Сила группы состоит в солидарности её членов. Когда они раскалываются на различные миры, то начинаются проблемы и размолвки, которые в конечном итоге приводят к разрыву. Изначально Винс и Томми были парнями из Ковина (Covina), я был из Айдахо (Idaho), а Мик был из Индианы (Indiana); все мы были провинциальными безнадёжными неудачниками, которые, так или иначе, превратились рок-звёзд. Мы воплотили наши мечты в реальность. Но мы так крепко ухватились за свой успех, что забыли, кем мы были раньше. Винс пытался быть Хью Хефнером (Hugh Hefner), Томми со своим высокосветским браком и новыми друзьями воображал себя Принцессой Дианой (Princess Diana), а я думал, что я гламурный богемным героинщик, подобно Уильяму Берроузу (William Burroughs — американский писатель и философ) или Джиму Кэрроллу (Jim Carroll — писатель, поэт, мемуарист и музыкант). Предполагаю, что Мик всегда хотел быть Робертом Джонсоном (Robert Johnson — джазовый гитарист) или Джимми Хендриксом (Jimi Hendrix), хотя он так пил, что начинал больше походить на Мит Лоуфа (Meat Loaf).

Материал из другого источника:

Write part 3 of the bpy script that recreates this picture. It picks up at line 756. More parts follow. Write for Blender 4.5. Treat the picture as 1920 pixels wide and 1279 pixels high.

Правда всплыла после моего провала на свадьбе Томми. Я пытался отказаться идти туда, но безуспешно. Я поставил себя в глупое положение, т. к. у меня не было никаких навыков светского общения, и я не любил танцевать с миллионерами. Во время приёма я проговорился нашему тур-менеджеру Ричу Фишеру (Rich Fisher), что засадил немного героина, будто это не было очевидным. А он рассказал об этом всем в офисе. Когда я не ответил на письмо Чака с предупреждением, моя управляющая компания и адвокат по имени Боб Тиммонс (Bob Timmons) (который помог Винсу отмазаться) ворвались в мой дом и вмешались в дело. Сначала я был взбешён. Но после многочасового разговора они меня убедили. Николь и я согласился поехать в реабилитационную клинику. Фактически, это была та же самая клиника на Вэн Найс Бульвар (Van Nuys Boulevard), где до этого находился Винс.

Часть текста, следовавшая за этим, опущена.